┌─ Dataset content

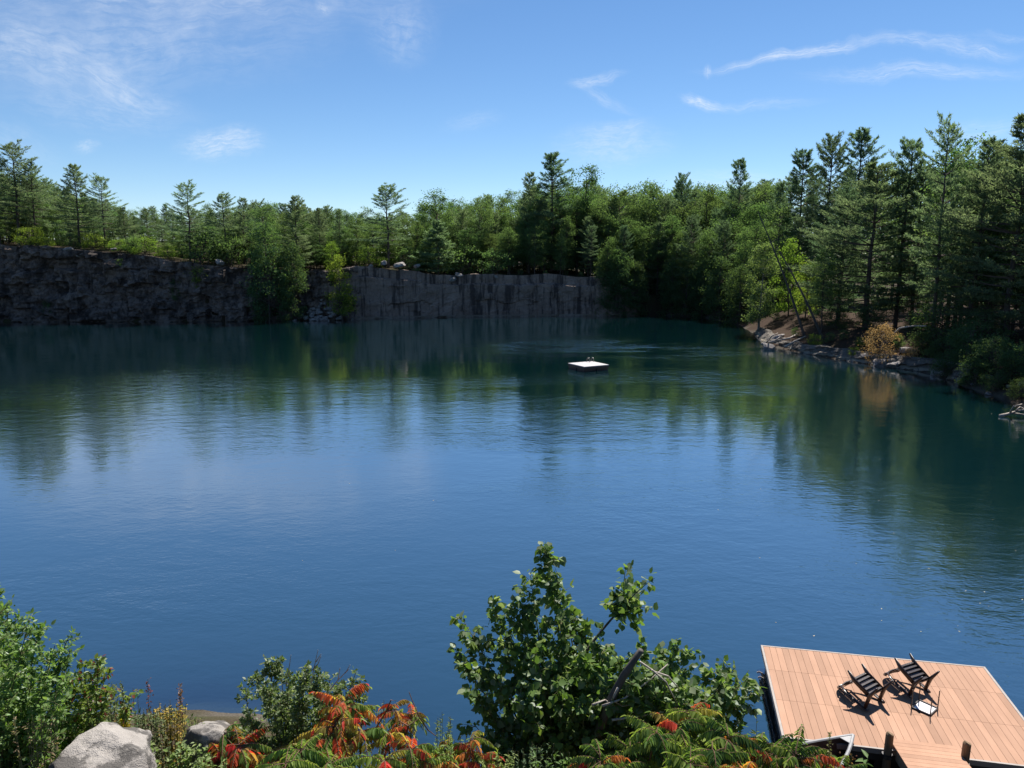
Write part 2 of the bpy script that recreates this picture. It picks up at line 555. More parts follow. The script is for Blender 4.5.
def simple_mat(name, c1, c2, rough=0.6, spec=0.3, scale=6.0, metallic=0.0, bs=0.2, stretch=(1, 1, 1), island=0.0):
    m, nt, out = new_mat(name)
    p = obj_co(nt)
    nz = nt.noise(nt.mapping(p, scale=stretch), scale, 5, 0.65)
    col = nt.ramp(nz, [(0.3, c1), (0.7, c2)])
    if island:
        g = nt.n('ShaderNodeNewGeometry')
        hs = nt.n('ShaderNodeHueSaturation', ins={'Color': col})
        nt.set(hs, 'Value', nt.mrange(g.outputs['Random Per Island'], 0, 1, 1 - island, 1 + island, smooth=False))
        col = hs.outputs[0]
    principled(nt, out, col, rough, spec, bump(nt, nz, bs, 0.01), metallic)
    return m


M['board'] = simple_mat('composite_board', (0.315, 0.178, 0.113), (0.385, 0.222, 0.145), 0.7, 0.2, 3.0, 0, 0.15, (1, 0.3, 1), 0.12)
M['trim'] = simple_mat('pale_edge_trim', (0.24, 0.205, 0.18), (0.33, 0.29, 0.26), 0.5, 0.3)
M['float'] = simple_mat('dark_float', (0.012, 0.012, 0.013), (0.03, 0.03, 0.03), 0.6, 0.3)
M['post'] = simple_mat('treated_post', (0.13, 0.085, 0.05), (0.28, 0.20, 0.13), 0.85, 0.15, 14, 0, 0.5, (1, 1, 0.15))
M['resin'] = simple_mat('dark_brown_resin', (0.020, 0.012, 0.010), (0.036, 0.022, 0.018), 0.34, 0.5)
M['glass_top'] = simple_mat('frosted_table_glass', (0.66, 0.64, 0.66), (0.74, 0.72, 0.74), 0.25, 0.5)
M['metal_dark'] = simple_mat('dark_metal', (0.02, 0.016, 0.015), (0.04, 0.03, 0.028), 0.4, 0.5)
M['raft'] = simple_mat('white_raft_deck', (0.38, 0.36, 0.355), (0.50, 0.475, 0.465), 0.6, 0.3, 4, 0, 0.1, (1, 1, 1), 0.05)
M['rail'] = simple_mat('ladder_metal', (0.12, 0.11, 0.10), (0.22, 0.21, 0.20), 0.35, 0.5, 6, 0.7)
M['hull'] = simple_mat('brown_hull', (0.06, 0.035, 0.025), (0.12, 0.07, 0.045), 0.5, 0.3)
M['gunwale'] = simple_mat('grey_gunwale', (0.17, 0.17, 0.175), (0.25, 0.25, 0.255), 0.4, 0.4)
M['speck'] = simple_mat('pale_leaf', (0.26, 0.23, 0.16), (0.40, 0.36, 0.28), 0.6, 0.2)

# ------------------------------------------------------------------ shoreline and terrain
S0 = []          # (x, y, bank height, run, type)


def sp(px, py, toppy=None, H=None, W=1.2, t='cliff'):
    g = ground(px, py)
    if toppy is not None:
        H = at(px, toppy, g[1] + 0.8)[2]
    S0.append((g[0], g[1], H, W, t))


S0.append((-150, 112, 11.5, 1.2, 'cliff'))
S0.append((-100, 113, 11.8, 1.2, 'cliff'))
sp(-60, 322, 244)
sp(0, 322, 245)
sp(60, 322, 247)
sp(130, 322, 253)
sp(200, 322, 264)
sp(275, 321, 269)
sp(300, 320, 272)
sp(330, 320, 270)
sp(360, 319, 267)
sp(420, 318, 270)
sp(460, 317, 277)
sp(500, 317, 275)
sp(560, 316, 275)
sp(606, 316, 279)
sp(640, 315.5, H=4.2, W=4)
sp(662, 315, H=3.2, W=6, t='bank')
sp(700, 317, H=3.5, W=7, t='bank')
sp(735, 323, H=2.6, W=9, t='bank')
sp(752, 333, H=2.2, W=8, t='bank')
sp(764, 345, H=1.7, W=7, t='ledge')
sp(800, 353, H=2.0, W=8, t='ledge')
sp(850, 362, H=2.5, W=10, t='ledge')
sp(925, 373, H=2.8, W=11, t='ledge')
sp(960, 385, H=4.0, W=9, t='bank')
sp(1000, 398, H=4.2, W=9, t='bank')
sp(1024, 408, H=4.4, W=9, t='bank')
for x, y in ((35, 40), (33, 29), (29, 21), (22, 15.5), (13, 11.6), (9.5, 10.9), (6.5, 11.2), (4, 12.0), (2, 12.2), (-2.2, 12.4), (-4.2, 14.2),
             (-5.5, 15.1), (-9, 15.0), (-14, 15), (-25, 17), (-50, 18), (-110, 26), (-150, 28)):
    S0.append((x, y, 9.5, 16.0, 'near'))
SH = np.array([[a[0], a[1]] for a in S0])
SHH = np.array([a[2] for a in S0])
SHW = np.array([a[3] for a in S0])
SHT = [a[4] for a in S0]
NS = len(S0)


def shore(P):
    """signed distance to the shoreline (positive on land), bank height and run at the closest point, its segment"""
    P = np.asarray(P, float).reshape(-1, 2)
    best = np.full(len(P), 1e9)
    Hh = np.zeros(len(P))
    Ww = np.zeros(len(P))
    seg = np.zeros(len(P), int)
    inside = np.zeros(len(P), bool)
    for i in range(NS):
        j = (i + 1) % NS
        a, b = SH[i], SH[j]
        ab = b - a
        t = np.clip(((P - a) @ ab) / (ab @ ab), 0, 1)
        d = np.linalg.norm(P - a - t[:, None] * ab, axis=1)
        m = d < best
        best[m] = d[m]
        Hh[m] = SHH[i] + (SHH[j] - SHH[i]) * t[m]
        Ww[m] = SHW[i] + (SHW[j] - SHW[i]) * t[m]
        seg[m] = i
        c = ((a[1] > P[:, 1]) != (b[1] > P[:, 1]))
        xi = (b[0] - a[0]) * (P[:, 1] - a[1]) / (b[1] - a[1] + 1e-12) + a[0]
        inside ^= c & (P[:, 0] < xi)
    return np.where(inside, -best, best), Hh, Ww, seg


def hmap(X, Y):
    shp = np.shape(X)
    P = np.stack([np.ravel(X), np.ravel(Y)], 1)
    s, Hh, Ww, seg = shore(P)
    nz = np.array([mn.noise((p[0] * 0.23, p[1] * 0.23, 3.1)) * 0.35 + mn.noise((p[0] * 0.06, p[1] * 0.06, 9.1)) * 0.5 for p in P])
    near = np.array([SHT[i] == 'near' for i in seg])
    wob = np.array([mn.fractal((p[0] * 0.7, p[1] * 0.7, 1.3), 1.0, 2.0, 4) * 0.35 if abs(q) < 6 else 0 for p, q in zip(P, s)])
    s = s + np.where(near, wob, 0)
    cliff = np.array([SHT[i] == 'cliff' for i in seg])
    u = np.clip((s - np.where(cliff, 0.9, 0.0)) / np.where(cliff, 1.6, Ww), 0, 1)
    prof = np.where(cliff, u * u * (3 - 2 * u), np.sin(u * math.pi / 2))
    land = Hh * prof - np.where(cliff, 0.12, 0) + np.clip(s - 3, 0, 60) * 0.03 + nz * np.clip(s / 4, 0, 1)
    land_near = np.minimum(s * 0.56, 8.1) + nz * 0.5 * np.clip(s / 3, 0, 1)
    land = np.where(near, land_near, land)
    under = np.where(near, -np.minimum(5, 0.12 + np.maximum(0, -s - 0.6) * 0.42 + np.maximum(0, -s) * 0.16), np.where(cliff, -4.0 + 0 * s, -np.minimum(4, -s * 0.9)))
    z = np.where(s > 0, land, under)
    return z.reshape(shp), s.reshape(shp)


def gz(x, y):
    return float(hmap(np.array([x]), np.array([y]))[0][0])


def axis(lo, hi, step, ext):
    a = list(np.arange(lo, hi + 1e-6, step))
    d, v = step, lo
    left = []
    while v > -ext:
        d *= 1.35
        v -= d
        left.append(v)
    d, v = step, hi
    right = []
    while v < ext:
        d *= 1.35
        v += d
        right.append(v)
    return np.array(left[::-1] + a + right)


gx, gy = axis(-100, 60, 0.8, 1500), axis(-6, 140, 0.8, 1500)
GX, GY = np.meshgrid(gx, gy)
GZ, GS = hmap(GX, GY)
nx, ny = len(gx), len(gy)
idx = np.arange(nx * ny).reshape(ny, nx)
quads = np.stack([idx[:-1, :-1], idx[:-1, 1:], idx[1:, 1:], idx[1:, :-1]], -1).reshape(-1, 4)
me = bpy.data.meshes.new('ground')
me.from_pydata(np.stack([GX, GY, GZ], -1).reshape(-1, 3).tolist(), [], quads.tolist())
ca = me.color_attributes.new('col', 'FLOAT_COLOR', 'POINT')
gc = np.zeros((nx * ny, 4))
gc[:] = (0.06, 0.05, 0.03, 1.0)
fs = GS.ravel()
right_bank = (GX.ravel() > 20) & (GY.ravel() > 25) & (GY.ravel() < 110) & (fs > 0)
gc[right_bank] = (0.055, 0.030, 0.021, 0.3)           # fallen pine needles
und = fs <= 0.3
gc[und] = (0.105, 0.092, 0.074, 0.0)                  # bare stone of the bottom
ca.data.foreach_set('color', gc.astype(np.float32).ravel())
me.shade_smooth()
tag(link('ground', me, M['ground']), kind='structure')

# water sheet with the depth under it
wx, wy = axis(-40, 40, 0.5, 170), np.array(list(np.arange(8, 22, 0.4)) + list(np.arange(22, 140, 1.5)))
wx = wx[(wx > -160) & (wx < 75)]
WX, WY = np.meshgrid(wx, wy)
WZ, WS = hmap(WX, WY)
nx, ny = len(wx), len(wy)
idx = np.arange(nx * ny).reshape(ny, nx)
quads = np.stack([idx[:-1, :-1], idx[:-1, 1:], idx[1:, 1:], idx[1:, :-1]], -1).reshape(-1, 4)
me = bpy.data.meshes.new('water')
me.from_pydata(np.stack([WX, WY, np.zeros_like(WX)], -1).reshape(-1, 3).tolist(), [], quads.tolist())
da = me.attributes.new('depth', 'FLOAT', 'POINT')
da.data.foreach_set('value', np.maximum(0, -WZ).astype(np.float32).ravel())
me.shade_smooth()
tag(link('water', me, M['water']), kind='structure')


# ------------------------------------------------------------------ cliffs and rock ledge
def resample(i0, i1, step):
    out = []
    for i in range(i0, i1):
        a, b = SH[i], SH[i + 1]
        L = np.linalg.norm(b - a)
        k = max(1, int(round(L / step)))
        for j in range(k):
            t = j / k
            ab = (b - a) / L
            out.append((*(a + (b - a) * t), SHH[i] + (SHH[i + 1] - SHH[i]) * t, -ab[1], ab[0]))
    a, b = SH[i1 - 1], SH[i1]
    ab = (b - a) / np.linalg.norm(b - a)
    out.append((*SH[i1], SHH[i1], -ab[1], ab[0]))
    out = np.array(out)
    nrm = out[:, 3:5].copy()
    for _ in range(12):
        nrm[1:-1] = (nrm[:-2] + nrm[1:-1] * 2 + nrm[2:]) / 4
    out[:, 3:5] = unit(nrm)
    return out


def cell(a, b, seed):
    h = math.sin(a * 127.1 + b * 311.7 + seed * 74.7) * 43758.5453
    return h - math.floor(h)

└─

### Aim
Your task is to reproduce exactly the lines from the start of the data above through the line containing "height, run, type)", leaving every picture out.

### Complete output
Write part 2 of the bpy script that recreates this picture. It picks up at line 555. More parts follow. The script is for Blender 4.5.
def simple_mat(name, c1, c2, rough=0.6, spec=0.3, scale=6.0, metallic=0.0, bs=0.2, stretch=(1, 1, 1), island=0.0):
    m, nt, out = new_mat(name)
    p = obj_co(nt)
    nz = nt.noise(nt.mapping(p, scale=stretch), scale, 5, 0.65)
    col = nt.ramp(nz, [(0.3, c1), (0.7, c2)])
    if island:
        g = nt.n('ShaderNodeNewGeometry')
        hs = nt.n('ShaderNodeHueSaturation', ins={'Color': col})
        nt.set(hs, 'Value', nt.mrange(g.outputs['Random Per Island'], 0, 1, 1 - island, 1 + island, smooth=False))
        col = hs.outputs[0]
    principled(nt, out, col, rough, spec, bump(nt, nz, bs, 0.01), metallic)
    return m


M['board'] = simple_mat('composite_board', (0.315, 0.178, 0.113), (0.385, 0.222, 0.145), 0.7, 0.2, 3.0, 0, 0.15, (1, 0.3, 1), 0.12)
M['trim'] = simple_mat('pale_edge_trim', (0.24, 0.205, 0.18), (0.33, 0.29, 0.26), 0.5, 0.3)
M['float'] = simple_mat('dark_float', (0.012, 0.012, 0.013), (0.03, 0.03, 0.03), 0.6, 0.3)
M['post'] = simple_mat('treated_post', (0.13, 0.085, 0.05), (0.28, 0.20, 0.13), 0.85, 0.15, 14, 0, 0.5, (1, 1, 0.15))
M['resin'] = simple_mat('dark_brown_resin', (0.020, 0.012, 0.010), (0.036, 0.022, 0.018), 0.34, 0.5)
M['glass_top'] = simple_mat('frosted_table_glass', (0.66, 0.64, 0.66), (0.74, 0.72, 0.74), 0.25, 0.5)
M['metal_dark'] = simple_mat('dark_metal', (0.02, 0.016, 0.015), (0.04, 0.03, 0.028), 0.4, 0.5)
M['raft'] = simple_mat('white_raft_deck', (0.38, 0.36, 0.355), (0.50, 0.475, 0.465), 0.6, 0.3, 4, 0, 0.1, (1, 1, 1), 0.05)
M['rail'] = simple_mat('ladder_metal', (0.12, 0.11, 0.10), (0.22, 0.21, 0.20), 0.35, 0.5, 6, 0.7)
M['hull'] = simple_mat('brown_hull', (0.06, 0.035, 0.025), (0.12, 0.07, 0.045), 0.5, 0.3)
M['gunwale'] = simple_mat('grey_gunwale', (0.17, 0.17, 0.175), (0.25, 0.25, 0.255), 0.4, 0.4)
M['speck'] = simple_mat('pale_leaf', (0.26, 0.23, 0.16), (0.40, 0.36, 0.28), 0.6, 0.2)

# ------------------------------------------------------------------ shoreline and terrain
S0 = []          # (x, y, bank height, run, type)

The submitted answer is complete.